Resume Blockers: How to Review Application Materials Before Applying
Resume blockers are issues that can make an application harder for an employer, recruiter, or platform to understand. They may include unclear role descriptions, missing dates, unsupported claims, vague achievements, formatting problems, or a resume that does not connect well to the job posting.
This legacy Jobplorer article has been rewritten as an evergreen starting point for job seekers reviewing resumes and application materials. It does not promise interviews, hiring decisions, compensation outcomes, or better job outcomes. Use it as a practical checklist, then verify details through official job postings, employer pages, school or career-center resources, and job-site policies.
What Resume Blockers Can Mean
Resume blockers are not always dramatic mistakes. Often, they are small points of confusion that make a resume less useful for a specific application.
Common examples can include:
- A resume summary that is too broad for the target role.
- Work experience bullets that list tasks but do not explain the context.
- Skills sections that do not match the language used in the job posting.
- Missing dates, unclear employment history, or unexplained gaps.
- Portfolio, project, or work sample links that are hard to find.
- Formatting that is difficult to read after uploading to a job site.
- Claims that cannot be supported by experience, projects, education, or examples.
Different employers and platforms may review resumes in different ways. Job seekers should avoid assuming that one resume format or tool will work for every role.
How to Compare a Resume With Job Postings
Before submitting an application, compare the resume with the official job posting. Useful questions include:
- Does the resume reflect the role title, level, and main responsibilities?
- Are required qualifications separated from preferred qualifications?
- Are the most relevant experiences easy to find?
- Does the resume use clear wording without copying the posting in an artificial way?
- Are examples, projects, or achievements described accurately?
- Are dates, locations, and role names consistent?
- Does the employer request a cover letter, portfolio, work sample, or other document?
If a job-site summary and the employer’s own career page differ, use the official employer posting as the main source.
Where Job Seeker Tools May Help
Resume and job seeker tools may be useful as starting points. Depending on the tool, they may help with:
- Checking spelling, grammar, and readability.
- Comparing a resume against a job posting.
- Organizing experience into clearer sections.
- Drafting alternative bullet points for review.
- Preparing a basic cover letter outline.
- Tracking applications and deadlines.
- Reviewing whether links, files, and document names are easy to understand.
Tools can be helpful, but they should not replace careful review. A tool suggestion may be generic, outdated, inaccurate, or unsuitable for a particular employer. Always check the tool’s own help pages, policies, and current limitations before relying on it.
What Not to Assume About Resume Tools
Do not assume that:
- A resume score determines an employer’s decision.
- A keyword tool knows every requirement for a role.
- A template fits every industry, country, or employer.
- AI-generated wording is accurate without review.
- A job-site recommendation means the resume is ready.

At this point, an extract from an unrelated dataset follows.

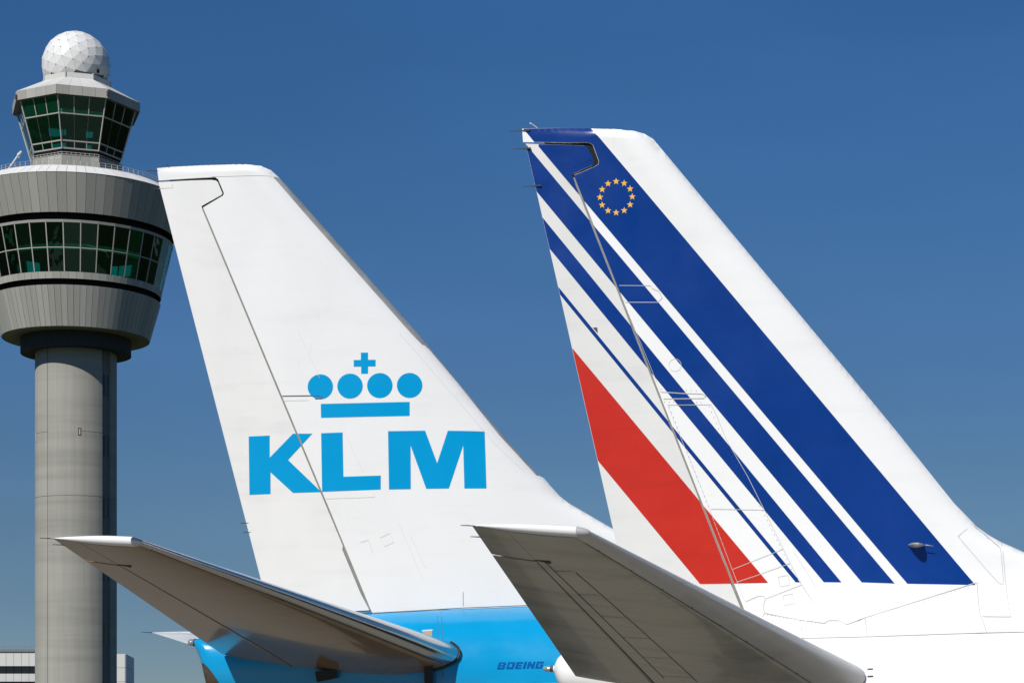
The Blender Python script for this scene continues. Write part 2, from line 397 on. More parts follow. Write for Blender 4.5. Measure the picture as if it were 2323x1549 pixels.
class Tailplane:
    """a tapered airfoil surface between a root and a tip chord (aircraft coordinates)"""
    def __init__(s, rl, rt, tl, tt, tau, bow=0.):
        s.rl, s.rt, s.tl, s.tt, s.tau, s.bow = map(lambda v: Vector(v) if hasattr(v, '__len__') else v, (rl, rt, tl, tt, tau, bow))
        ch = (s.rl - s.rt); sp = ((s.tl + s.tt) - (s.rl + s.rt)); n = ch.cross(sp); s.n = n.normalized()
        if s.n.z < 0: s.n = -s.n
        s.span = sp.normalized()
    def p(s, u, c, side, off=0.):
        w = min(u, 1.); le = s.rl.lerp(s.tl, w); te = s.rt.lerp(s.tt, w); ch = (le - te).length
        e = max(0., u - 1.) / .02                         # rounded tip beyond u = 1
        th = s.tau * (1 - .3 * min(u, 1)) * ch * naca(c) * math.sqrt(max(0., 1 - min(1, e) ** 2))
        P = le.lerp(te, c) + s.n * (side * (th + off)) + s.n * (s.bow * 4 * u * (u - 1) * .5)
        if u > 1: P += s.span * (e * .10 * math.sin(math.pi * min(1, max(0.03, 1 - c) ** .7)))
        return P
    def patch(s, name, u0, u1, c0, c1, m, parent, off=0., nu=24, nc=14, us=None, walls=True):
        us = us or [u0 + (u1 - u0) * i / nu for i in range(nu + 1)]
        cs = [c0 + (c1 - c0) * ((j / nc) ** (2 if c0 < .02 else 1)) for j in range(nc + 1)]
        loop = [(c, 1) for c in reversed(cs)] + [(c, -1) for c in (cs[1:] if c0 < 1e-6 else cs)]
        V = [s.p(u, c, sd, off) for u in us for c, sd in loop]; k = len(loop); Fc = []
        for i in range(len(us) - 1):
            for j in range(k - 1): Fc.append((i * k + j, (i + 1) * k + j, (i + 1) * k + j + 1, i * k + j + 1))
        o = MB().add(V, Fc)
        if walls:
            o.add([V[i * k] for i in range(len(us))] + [V[i * k + k - 1] for i in range(len(us))], [(i, i + 1, len(us) + i + 1, len(us) + i) for i in range(len(us) - 1)])
            if c0 > 1e-6:
                a, b = nc, nc + 1
                o.add([V[i * k + a] for i in range(len(us))] + [V[i * k + b] for i in range(len(us))], [(i, i + 1, len(us) + i + 1, len(us) + i) for i in range(len(us) - 1)])
            for i in (0, len(us) - 1): o.add([V[i * k + j] for j in range(k)], [tuple(range(k))])
        ob = o.build(name, m, parent, True)
        bm = bmesh.new(); bm.from_mesh(ob.data); bmesh.ops.recalc_face_normals(bm, faces=bm.faces); bm.to_mesh(ob.data); bm.free()
        return ob
    def torpedo(s, name, m, parent, r, c0=.0, c1=1.0, out=.02):
        V, Fc = [], []; n = 20; N_ = 26
        for i in range(N_ + 1):
            t = i / N_; c = c0 + (c1 - c0) * (t ** 1.4 if c0 < .05 else t); P = s.tl.lerp(s.tt, c) + s.span * out
            k = math.sqrt(min(1, max(.02, t))) if c0 < .05 else 1.0
            k *= max(.03, 1 - max(0, (c - .30) / .70) ** 1.7)
            for j in range(n):
                a = 2 * math.pi * j / n; V.append(P + s.n * (r * k * math.sin(a)) + s.span * (r * 1.25 * k * math.cos(a)))
        for i in range(N_):
            Fc += [(i * n + j, i * n + (j + 1) % n, (i + 1) * n + (j + 1) % n, (i + 1) * n + j) for j in range(n)]
        Fc += [tuple(range(n)), tuple(range(N_ * n, N_ * n + n))[::-1]]
        o = mesh_obj(name, V, Fc, m, parent)
        bm = bmesh.new(); bm.from_mesh(o.data); bmesh.ops.recalc_face_normals(bm, faces=bm.faces); bm.to_mesh(o.data); bm.free()
        o.data.set_sharp_from_angle(angle=R(40)); return o
    def line(s, name, pts, w, m, parent, side=-1, off=.004):
        o = MB(); V = []; P = []
        for (u0, c0), (u1, c1) in zip(pts, pts[1:]):
            P += [(u0 + (u1 - u0) * i / 12, c0 + (c1 - c0) * i / 12) for i in range(12)]
        P.append(pts[-1])
        Q = [s.p(u, c, side, off) for u, c in P]
        for i, q in enumerate(Q):
            d = (Q[min(i + 1, len(Q) - 1)] - Q[max(0, i - 1)]).normalized(); x = d.cross(s.n).normalized() * w / 2
            V += [q + x, q - x]
        o.add(V, [(2 * i, 2 * i + 1, 2 * i + 3, 2 * i + 2) for i in range(len(Q) - 1)])
        return o.build(name, m, parent)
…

- One tool can replace official job posting instructions.
Application materials should accurately reflect the applicant’s own experience, education, projects, and skills. If a tool suggests wording that is unclear or unsupported, revise it before submitting.

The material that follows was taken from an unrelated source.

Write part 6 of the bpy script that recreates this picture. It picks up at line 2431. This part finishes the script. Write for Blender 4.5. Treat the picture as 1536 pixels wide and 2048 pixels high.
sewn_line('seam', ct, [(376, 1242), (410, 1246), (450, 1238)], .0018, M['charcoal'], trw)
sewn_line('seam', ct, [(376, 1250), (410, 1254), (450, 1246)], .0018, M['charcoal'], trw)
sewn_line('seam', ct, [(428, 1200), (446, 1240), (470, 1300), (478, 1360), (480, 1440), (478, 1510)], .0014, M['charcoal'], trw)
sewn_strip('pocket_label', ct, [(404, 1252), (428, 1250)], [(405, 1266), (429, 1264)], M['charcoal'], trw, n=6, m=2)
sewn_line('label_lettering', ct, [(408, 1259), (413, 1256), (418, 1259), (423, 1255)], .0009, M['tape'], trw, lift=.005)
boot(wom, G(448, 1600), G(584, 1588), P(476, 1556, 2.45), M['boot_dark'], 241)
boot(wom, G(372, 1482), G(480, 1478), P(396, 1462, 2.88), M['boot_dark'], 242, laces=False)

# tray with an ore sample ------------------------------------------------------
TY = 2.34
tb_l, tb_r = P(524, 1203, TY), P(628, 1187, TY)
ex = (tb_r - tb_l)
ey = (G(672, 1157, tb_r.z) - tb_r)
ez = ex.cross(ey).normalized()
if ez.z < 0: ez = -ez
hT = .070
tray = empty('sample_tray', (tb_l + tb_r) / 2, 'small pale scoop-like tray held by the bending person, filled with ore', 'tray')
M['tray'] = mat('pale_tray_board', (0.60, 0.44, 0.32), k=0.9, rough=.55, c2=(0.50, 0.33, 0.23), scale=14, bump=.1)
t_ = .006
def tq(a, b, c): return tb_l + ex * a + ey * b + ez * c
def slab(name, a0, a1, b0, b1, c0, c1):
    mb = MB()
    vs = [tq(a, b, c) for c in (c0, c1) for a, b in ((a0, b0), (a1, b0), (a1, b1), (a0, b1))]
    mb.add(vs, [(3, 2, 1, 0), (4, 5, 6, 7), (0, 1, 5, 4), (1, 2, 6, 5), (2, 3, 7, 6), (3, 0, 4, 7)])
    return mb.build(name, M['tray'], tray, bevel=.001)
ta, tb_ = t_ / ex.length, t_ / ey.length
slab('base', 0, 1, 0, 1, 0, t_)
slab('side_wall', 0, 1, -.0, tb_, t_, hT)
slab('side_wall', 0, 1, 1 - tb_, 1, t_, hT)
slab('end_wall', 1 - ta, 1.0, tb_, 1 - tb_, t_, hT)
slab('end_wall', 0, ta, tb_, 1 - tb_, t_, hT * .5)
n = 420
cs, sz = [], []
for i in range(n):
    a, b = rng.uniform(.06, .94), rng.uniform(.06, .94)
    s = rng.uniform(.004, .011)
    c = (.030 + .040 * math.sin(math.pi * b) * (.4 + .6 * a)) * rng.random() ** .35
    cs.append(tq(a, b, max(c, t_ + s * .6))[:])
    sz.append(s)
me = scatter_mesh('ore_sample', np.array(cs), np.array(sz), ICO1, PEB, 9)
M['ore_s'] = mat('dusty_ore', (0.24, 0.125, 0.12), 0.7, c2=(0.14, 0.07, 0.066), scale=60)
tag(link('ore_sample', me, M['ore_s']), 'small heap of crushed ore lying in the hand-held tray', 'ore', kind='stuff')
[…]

Practical Checklist Before Applying
Before sending a resume or application:
- Read the official job posting from start to finish.
- Check the employer career page for current instructions.

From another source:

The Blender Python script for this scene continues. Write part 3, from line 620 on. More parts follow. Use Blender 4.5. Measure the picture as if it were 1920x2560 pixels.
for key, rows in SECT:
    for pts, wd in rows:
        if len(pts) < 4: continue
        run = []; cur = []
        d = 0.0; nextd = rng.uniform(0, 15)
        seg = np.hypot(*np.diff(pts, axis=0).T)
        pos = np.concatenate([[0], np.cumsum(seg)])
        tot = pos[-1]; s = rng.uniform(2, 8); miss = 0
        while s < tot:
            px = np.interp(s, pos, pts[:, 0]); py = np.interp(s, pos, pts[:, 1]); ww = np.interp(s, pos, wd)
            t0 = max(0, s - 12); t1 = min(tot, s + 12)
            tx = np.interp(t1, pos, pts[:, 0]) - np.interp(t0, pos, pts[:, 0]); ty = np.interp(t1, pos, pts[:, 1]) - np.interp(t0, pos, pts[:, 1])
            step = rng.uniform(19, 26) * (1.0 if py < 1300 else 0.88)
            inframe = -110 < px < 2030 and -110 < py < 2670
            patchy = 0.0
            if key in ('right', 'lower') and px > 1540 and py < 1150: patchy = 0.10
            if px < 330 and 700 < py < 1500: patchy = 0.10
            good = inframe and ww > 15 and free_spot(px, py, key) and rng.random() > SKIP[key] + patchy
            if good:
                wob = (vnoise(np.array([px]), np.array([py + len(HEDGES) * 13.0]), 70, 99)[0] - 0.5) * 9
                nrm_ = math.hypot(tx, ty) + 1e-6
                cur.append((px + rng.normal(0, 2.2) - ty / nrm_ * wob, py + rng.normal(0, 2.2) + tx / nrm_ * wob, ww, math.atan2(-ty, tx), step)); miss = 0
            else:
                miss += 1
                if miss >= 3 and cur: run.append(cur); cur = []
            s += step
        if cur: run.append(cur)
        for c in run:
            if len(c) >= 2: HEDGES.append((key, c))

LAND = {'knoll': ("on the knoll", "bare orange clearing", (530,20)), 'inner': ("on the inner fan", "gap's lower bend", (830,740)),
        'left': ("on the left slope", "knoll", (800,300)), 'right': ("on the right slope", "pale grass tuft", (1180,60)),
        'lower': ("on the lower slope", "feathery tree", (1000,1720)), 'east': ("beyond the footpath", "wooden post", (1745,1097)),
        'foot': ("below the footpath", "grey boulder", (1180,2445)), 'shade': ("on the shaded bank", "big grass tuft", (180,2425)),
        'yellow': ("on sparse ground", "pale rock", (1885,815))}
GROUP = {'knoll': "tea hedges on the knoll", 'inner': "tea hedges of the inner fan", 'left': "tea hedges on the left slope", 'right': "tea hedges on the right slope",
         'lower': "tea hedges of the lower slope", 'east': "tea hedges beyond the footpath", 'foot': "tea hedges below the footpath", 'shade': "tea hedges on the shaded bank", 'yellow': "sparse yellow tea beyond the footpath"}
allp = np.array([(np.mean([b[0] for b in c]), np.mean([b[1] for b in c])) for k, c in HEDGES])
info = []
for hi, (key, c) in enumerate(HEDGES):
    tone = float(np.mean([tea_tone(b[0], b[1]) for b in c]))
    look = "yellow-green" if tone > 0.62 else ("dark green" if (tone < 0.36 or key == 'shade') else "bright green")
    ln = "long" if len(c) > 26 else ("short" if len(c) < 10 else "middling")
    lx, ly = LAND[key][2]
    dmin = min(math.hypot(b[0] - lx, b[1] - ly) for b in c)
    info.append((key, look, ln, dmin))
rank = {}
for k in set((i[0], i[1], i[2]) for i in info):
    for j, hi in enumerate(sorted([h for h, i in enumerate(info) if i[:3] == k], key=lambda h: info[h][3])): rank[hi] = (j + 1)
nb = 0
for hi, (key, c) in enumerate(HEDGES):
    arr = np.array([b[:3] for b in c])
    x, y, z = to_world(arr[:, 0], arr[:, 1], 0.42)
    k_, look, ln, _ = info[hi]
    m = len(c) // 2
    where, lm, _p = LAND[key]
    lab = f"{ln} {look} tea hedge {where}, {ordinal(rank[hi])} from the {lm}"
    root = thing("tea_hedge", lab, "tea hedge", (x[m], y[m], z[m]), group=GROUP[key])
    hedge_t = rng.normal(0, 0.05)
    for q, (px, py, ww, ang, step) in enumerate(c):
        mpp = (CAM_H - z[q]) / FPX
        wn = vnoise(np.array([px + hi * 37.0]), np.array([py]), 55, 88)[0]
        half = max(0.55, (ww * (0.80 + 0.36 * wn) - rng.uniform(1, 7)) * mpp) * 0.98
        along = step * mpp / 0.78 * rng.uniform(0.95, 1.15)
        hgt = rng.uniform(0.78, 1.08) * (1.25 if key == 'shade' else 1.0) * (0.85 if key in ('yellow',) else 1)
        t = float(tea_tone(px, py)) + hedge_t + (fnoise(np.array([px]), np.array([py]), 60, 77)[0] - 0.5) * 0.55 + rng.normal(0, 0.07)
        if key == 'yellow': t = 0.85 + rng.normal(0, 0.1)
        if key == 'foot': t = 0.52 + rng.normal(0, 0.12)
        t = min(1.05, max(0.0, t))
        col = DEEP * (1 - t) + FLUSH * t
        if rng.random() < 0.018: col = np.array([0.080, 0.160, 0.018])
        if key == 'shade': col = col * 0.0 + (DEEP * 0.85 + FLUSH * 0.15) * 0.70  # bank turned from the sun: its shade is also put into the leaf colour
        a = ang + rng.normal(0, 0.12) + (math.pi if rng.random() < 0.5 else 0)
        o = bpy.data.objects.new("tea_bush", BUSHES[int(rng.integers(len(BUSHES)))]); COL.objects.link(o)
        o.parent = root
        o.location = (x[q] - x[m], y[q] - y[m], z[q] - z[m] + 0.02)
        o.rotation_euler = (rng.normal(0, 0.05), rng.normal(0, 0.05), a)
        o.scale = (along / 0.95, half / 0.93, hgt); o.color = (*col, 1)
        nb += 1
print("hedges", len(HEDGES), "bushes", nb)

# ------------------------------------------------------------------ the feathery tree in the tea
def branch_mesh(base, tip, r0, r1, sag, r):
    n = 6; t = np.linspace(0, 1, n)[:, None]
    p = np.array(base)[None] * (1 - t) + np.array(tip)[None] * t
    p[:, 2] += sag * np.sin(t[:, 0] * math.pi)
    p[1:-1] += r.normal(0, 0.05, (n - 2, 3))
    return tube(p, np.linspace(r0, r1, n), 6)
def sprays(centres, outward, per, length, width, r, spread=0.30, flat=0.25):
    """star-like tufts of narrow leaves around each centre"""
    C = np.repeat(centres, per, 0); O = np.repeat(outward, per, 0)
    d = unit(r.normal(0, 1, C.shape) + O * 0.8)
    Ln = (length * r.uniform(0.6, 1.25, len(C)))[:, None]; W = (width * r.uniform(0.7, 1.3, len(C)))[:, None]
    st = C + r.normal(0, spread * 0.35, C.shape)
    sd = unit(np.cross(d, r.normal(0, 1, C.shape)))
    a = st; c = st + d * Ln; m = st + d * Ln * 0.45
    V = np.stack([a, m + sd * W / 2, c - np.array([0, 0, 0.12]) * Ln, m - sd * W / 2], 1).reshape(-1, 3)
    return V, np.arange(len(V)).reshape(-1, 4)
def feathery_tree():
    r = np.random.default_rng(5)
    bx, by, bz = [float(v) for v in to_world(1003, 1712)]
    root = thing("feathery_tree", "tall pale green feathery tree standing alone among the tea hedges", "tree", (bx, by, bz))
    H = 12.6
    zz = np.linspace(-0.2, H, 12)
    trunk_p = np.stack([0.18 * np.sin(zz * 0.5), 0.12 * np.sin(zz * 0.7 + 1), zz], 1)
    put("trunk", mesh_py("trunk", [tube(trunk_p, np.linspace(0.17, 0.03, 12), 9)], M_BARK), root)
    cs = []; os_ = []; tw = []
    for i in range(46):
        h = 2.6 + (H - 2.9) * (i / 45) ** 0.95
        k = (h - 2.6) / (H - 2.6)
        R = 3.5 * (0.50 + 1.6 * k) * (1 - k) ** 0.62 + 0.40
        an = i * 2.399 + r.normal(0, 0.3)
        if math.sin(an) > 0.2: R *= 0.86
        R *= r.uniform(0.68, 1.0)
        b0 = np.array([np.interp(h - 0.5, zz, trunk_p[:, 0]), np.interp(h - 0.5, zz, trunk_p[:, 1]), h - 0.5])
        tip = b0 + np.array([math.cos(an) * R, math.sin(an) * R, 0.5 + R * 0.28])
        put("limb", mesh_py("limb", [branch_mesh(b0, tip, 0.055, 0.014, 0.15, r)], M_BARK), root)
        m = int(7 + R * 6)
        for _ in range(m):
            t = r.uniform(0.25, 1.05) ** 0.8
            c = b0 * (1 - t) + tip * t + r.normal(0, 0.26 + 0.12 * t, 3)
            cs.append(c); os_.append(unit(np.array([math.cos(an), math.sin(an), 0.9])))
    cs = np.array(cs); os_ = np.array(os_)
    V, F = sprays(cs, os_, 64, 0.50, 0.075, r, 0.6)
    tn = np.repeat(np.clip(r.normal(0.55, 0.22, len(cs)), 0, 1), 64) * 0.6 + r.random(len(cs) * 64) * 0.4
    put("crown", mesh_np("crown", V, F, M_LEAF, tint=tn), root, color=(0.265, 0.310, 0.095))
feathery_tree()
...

- Confirm requested documents and file formats.
- Compare required and preferred qualifications.
- Make the most relevant experience easy to find.
- Keep claims specific and supportable.
- Review dates, job titles, links, and contact details.
- Save a copy of the posting and submitted materials.
- Check school or career-center resources when available.
- Review job-site policies if applying through a platform.
This checklist can help reduce avoidable confusion, but it does not ensure a specific result.
Final Caution
Employer requirements, job-site policies, resume tool features, and application workflows can change. Jobplorer does not provide live job listings, regulated employment guidance, immigration guidance, tax guidance, compensation guidance, or promises of interviews, hiring decisions, or career outcomes. Always verify official employer pages, job postings, school or career-center resources, and job-site policies for current details.